>> begin MATERIAL PROVIDED

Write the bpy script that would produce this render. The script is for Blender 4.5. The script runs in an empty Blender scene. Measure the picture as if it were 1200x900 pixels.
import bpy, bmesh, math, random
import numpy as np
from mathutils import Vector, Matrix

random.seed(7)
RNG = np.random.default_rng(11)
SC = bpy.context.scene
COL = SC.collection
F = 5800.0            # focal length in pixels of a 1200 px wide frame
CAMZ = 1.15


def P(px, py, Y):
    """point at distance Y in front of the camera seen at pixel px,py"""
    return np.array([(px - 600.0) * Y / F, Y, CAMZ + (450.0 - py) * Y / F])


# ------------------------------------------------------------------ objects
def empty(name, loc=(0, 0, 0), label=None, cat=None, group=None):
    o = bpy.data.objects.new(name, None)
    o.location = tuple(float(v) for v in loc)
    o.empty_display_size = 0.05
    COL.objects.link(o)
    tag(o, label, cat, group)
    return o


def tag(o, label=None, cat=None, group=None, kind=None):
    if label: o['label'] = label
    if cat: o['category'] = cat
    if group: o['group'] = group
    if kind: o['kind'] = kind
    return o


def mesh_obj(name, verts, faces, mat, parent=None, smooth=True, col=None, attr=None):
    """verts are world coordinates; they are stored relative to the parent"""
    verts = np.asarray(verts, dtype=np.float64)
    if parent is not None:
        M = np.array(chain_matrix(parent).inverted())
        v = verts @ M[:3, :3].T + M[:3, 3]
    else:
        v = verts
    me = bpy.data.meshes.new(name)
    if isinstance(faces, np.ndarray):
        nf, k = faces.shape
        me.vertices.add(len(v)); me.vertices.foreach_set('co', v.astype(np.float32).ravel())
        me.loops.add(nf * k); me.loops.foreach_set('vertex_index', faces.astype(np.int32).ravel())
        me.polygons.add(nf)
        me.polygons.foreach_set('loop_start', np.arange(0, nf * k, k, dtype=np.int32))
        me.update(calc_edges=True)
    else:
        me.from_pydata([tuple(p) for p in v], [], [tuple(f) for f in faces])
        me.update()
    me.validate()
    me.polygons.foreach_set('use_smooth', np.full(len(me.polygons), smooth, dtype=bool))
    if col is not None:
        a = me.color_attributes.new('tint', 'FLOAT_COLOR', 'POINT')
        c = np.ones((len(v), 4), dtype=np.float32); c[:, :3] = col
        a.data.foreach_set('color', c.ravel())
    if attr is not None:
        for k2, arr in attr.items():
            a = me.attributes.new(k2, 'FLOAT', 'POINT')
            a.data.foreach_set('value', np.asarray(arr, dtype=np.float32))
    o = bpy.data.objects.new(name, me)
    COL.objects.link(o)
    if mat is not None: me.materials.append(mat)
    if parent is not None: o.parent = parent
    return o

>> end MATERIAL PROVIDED

→ DIRECTION
Pick out every line of the listing containing the word "scene", and show those lines.

→ EXPECTED ANSWER
Write the bpy script that would produce this render. The script is for Blender 4.5. The script runs in an empty Blender scene. Measure the picture as if it were 1200x900 pixels.
SC = bpy.context.scene